▸ TASK
Line by line, repeat the data below exactly, beginning at the first line and ending at the line with "SC.unit_settings.scale_length = 0.01". Omit pictures.

* start GIVEN DATA *

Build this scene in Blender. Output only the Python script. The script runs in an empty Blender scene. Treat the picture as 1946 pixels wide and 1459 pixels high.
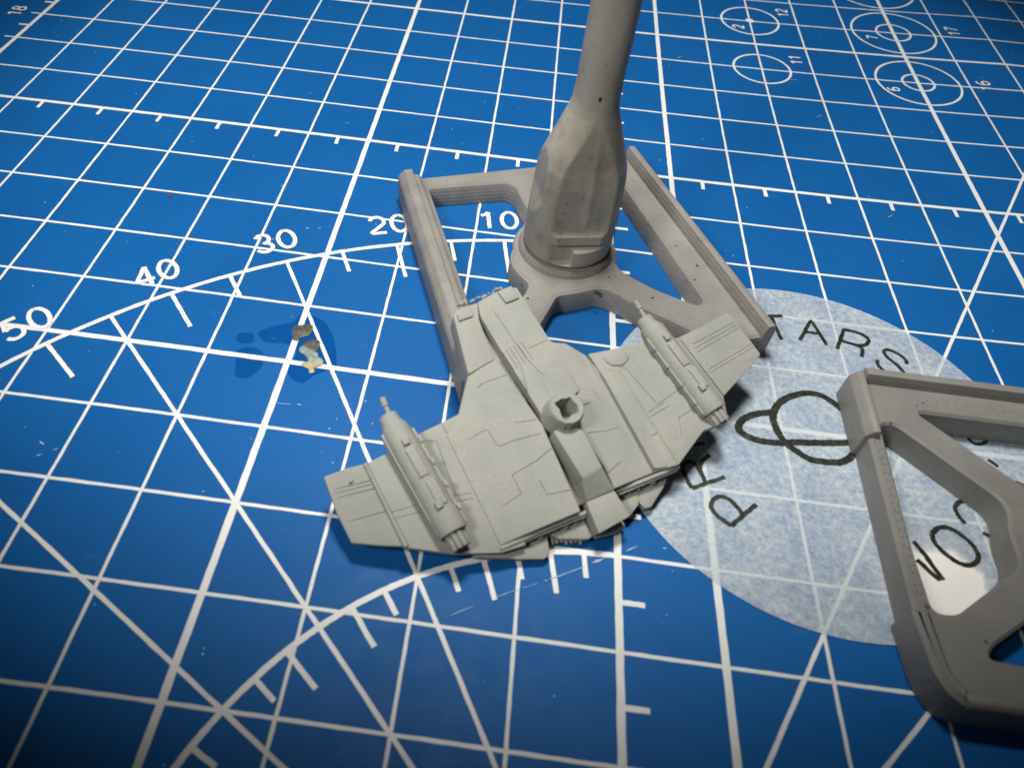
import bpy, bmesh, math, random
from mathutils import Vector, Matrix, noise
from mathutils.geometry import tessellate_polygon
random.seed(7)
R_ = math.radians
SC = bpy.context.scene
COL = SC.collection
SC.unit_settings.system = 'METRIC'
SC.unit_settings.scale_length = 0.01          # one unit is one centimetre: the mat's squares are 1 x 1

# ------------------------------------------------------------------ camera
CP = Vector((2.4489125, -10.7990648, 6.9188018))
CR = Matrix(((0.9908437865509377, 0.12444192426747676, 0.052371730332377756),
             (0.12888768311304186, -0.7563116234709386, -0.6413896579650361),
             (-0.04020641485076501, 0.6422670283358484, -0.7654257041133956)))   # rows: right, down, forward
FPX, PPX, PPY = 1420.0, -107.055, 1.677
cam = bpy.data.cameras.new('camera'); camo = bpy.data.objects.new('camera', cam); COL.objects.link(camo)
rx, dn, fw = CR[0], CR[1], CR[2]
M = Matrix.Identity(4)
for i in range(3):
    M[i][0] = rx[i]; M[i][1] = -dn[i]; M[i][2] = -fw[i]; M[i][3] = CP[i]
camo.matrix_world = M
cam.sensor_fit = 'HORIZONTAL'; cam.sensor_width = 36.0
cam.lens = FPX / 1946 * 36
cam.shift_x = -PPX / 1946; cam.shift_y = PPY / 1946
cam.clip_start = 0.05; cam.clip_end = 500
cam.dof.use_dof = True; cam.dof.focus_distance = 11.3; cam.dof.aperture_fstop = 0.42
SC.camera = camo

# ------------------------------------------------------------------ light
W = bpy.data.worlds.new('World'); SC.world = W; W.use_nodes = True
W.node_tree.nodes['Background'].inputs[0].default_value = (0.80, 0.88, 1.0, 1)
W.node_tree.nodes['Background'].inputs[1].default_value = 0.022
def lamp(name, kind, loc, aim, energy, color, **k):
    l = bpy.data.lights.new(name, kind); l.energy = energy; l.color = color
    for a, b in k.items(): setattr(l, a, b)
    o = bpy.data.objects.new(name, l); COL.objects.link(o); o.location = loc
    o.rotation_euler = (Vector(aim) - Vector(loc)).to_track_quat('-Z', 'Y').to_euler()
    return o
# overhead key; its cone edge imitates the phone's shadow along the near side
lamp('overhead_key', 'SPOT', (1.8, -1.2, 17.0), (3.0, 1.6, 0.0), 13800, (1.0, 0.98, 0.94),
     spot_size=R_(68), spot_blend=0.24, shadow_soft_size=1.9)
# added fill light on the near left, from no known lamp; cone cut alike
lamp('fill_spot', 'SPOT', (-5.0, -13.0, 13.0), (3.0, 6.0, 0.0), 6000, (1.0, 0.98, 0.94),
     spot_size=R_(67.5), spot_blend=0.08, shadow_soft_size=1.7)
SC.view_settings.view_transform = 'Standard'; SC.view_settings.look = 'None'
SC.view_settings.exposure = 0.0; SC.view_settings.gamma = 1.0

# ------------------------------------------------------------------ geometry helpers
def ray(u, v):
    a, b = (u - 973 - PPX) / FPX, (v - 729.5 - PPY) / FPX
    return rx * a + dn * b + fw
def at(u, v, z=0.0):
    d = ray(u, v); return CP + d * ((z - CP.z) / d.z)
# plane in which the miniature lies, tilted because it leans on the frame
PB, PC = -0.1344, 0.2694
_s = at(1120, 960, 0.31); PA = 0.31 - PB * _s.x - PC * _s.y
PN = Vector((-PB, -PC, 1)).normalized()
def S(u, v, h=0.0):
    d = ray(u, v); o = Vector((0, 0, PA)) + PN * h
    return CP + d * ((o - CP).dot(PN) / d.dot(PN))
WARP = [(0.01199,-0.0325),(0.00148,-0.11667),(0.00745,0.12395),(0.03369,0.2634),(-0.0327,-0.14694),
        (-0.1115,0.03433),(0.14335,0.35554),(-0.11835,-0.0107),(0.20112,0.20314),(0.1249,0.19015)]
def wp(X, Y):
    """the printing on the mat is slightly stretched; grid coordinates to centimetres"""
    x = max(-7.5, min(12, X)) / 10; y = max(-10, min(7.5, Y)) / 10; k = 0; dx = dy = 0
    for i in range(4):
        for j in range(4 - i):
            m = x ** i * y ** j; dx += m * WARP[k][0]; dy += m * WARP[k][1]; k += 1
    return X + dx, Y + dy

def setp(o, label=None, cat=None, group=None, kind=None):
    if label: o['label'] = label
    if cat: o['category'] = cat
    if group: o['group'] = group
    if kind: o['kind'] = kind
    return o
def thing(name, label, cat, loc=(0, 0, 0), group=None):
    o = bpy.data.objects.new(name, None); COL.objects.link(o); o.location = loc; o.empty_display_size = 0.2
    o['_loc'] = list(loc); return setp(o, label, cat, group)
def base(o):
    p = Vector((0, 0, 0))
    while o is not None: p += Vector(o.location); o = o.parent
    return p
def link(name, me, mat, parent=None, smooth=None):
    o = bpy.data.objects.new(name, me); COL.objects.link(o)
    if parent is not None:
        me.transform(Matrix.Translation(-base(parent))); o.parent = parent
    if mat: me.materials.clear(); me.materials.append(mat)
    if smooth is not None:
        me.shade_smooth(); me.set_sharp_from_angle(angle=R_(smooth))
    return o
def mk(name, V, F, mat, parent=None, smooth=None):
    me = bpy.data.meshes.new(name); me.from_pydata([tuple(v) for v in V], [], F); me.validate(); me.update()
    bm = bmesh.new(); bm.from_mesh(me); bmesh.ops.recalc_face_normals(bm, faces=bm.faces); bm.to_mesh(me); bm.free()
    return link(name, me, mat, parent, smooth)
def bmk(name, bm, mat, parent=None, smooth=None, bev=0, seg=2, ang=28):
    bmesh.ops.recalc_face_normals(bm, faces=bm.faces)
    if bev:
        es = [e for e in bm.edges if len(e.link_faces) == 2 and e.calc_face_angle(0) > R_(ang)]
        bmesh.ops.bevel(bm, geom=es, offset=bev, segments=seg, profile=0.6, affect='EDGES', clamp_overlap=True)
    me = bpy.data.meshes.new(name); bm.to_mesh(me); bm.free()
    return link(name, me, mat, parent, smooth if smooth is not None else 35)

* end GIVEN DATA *

▸ RESULT BELOW
Build this scene in Blender. Output only the Python script. The script runs in an empty Blender scene. Treat the picture as 1946 pixels wide and 1459 pixels high.
import bpy, bmesh, math, random
from mathutils import Vector, Matrix, noise
from mathutils.geometry import tessellate_polygon
random.seed(7)
R_ = math.radians
SC = bpy.context.scene
COL = SC.collection
SC.unit_settings.system = 'METRIC'
SC.unit_settings.scale_length = 0.01          # one unit is one centimetre: the mat's squares are 1 x 1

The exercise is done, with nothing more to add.